Survey Finds CFOs Are Cutting Back, Hunkering Down

By Staff Report

Mar. 28, 2008

CFOs say recession concerns in the U.S. are already tempering their companies’ budgets, spending and hiring, according to the latest survey of CFOs conducted by Financial Executives International and Baruch College’s Zicklin School of Business.

When asked their view of a potential recession in the U.S. in the current year, 41 percent of the CFOs surveyed said they think the U.S. is currently in a recession, while another third think it’s likely to go into a recession in the next six months. Only 18 percent said they did not expect the U.S. to go into a recession in 2008.

Given that pessimistic mood, it’s hardly surprising that 34 percent of the CFOs said they had delayed the implementation of business-related spending during the first quarter of the year.

Last week, for example, General Motors CFO Ray Young indicated the automaker had put some capital projects on hold to help conserve cash.

“What we are hearing from CFOs is, recession or not, they are taking defensive measures to combat the economic slowdown,” said John Elliott, dean of the Zicklin School of Business. “This quarter’s survey revealed that almost half of the CFOs are in agreement with U.S. economists and believe we are currently in a recession.”

Finance chiefs are also looking at other ways to rein in costs.
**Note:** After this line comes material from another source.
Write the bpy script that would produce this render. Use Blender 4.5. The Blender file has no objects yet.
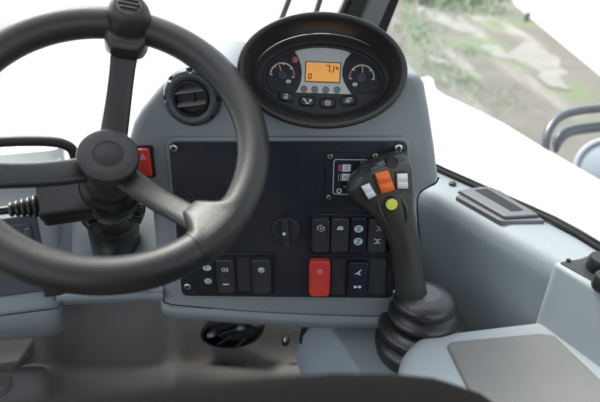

Close to half of the CFOs surveyed identified hiring as an area for cutbacks. Nearly a quarter cited layoffs.

Despite the plans for curbing hiring or laying off workers, average net hiring by the survey group’s employers is set to increase 3 percent this year.
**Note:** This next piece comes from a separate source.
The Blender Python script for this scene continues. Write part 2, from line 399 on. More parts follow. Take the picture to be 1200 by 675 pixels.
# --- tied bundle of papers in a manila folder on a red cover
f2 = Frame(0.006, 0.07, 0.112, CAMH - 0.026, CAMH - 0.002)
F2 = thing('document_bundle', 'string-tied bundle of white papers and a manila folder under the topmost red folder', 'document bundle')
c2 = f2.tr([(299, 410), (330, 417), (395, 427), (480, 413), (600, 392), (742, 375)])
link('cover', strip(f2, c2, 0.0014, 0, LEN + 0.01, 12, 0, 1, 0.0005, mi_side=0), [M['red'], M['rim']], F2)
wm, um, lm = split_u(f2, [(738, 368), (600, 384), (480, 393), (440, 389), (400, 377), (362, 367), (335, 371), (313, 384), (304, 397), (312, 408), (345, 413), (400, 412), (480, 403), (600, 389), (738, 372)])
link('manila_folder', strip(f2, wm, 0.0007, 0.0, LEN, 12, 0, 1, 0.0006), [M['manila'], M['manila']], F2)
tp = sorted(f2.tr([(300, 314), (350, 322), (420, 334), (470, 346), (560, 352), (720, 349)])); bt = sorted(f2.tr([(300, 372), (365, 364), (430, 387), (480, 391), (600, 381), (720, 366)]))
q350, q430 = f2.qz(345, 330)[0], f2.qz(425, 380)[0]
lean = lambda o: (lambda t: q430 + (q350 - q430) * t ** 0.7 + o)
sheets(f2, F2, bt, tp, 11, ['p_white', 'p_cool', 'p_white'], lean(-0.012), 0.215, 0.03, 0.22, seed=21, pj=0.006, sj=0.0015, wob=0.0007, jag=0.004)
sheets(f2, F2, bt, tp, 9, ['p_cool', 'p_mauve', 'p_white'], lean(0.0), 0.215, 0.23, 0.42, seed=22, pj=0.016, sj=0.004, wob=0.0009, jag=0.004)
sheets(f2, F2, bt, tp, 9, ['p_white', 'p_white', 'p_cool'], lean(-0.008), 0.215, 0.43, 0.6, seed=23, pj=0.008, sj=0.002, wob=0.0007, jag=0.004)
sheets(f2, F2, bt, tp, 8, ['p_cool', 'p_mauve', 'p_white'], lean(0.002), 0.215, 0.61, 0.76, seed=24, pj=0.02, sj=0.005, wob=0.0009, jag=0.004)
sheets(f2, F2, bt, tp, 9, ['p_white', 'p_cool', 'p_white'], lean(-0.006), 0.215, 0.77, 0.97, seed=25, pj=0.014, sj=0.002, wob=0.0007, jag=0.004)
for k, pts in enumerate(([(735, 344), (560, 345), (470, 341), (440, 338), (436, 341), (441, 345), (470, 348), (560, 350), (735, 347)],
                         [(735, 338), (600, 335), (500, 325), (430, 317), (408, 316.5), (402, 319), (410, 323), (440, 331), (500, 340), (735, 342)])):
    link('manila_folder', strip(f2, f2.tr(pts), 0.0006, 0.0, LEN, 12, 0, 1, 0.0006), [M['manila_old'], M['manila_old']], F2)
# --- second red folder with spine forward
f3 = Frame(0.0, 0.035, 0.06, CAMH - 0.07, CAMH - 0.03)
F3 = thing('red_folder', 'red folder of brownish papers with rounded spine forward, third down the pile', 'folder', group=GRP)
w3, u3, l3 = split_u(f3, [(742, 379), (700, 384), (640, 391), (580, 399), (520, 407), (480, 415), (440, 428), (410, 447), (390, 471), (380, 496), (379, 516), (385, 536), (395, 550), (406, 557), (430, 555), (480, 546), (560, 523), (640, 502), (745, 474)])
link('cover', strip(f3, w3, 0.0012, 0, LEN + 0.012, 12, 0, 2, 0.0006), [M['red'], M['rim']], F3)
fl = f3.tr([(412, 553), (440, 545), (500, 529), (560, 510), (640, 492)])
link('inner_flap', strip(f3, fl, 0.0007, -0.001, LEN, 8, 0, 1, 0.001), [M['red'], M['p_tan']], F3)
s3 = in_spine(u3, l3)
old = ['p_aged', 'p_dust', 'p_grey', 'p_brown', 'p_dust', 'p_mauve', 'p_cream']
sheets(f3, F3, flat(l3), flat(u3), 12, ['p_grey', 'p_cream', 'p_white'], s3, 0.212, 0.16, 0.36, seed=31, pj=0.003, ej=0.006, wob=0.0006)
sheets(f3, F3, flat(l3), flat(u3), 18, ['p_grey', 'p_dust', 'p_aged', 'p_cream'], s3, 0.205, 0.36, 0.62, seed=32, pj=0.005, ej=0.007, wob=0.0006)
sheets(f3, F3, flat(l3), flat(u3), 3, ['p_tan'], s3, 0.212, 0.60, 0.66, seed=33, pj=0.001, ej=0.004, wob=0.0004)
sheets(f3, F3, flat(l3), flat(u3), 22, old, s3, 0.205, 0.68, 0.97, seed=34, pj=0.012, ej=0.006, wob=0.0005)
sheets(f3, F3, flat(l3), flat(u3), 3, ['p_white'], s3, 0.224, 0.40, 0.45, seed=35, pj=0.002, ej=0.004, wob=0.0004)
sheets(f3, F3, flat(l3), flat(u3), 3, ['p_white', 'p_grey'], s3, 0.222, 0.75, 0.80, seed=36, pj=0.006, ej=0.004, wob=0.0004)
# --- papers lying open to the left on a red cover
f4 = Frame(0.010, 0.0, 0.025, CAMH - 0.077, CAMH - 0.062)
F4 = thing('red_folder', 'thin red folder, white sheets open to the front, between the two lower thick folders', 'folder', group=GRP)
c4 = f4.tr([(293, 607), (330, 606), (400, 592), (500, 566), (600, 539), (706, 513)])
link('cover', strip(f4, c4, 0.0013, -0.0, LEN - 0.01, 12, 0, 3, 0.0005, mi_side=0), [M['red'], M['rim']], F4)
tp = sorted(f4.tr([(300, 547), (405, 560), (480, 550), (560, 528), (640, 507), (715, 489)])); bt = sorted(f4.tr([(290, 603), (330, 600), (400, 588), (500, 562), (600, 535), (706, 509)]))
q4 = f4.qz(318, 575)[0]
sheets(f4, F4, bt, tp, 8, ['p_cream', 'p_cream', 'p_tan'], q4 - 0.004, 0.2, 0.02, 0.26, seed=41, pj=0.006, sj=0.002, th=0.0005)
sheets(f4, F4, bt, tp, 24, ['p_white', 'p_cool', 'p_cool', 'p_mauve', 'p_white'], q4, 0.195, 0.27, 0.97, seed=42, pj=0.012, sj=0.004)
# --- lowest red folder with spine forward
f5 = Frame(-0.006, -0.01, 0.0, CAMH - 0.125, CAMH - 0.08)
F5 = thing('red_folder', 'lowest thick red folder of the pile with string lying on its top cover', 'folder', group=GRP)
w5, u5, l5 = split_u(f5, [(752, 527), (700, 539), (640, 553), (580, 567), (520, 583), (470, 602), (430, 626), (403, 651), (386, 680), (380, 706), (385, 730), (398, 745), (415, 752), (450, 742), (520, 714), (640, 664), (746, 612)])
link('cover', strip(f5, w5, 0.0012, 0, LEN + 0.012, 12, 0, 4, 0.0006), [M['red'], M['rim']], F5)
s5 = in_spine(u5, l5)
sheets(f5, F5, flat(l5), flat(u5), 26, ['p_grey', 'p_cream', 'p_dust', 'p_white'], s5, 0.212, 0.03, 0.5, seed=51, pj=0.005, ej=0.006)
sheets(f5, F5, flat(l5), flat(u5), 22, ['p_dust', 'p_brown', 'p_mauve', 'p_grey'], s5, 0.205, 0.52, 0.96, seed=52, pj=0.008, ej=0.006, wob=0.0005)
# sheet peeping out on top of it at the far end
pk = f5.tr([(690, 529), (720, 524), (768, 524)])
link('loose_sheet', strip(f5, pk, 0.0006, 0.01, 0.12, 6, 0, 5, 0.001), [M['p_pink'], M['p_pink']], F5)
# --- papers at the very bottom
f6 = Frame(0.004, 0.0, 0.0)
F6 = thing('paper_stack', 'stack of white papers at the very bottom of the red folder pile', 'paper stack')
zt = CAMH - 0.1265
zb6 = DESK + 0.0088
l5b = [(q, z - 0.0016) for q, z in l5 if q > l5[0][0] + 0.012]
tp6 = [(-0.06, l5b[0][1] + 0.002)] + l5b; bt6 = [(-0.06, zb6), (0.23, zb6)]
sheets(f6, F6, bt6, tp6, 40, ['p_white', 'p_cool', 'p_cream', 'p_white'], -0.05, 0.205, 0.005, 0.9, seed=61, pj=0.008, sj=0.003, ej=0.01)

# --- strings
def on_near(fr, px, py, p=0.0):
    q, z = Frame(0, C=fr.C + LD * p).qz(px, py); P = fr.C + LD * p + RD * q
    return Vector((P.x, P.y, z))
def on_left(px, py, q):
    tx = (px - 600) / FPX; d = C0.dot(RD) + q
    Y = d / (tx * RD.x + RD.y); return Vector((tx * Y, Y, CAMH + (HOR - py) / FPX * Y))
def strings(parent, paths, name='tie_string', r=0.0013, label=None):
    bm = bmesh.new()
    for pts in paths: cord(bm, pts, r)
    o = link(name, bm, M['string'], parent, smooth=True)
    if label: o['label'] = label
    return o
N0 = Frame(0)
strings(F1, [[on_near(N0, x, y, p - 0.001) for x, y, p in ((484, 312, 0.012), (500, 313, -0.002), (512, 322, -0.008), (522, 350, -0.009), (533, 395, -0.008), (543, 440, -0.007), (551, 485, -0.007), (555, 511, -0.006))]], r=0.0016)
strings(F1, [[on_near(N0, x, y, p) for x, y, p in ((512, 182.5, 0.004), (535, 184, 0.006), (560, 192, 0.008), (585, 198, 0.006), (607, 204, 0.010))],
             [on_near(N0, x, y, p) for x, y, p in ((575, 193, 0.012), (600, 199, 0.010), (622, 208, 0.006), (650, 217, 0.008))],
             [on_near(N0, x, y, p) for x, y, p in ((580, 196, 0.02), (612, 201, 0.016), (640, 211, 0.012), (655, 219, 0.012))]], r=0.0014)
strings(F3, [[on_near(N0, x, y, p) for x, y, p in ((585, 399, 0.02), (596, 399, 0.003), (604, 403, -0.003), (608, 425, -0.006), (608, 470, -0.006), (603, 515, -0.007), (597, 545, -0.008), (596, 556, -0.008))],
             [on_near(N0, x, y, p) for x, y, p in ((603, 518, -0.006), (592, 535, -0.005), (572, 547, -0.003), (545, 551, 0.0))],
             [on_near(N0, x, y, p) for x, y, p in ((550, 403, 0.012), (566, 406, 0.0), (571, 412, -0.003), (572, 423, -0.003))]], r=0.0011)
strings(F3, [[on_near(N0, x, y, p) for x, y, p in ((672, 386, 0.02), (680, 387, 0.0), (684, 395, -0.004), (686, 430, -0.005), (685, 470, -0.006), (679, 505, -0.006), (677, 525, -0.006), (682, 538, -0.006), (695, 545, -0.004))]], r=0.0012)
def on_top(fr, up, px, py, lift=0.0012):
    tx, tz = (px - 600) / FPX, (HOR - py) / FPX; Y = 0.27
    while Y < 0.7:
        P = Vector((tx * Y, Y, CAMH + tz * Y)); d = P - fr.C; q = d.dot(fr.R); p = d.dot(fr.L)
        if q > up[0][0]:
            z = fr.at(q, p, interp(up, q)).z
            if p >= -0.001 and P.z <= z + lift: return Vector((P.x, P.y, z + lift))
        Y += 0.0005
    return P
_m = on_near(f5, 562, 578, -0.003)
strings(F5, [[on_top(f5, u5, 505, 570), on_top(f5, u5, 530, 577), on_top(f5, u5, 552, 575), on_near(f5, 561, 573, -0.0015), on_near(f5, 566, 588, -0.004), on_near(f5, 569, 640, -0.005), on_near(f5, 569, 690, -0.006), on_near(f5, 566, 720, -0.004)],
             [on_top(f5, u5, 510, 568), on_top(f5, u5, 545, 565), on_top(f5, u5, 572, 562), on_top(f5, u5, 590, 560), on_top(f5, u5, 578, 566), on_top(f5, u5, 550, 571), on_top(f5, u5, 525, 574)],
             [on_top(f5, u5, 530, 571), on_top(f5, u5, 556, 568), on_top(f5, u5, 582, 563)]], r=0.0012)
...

“However, that’s down noticeably from prior quarters and most are delaying previous hiring plans,” Elliott said. “They have a budget in place that was set in November or December, but the world looks different now.”

It sure does. The weakening dollar doesn’t seem to be boosting CFOs’ morale, either. While about a third of the finance chiefs reported that the declining dollar has led to increased international sales, those gains appear to be offset in some cases by rising prices. Over half the respondents said they have seen an increase in the costs of commodities and raw materials. And a third said their quarterly earnings have decreased.

Of note to policymakers: When asked about the economic stimulus bill, only 12 percent of CFOs said they would increase equipment purchases to take advantage of the recently passed stimulus bill, which allows for stepped-up depreciation on equipment purchased and placed into service in 2008.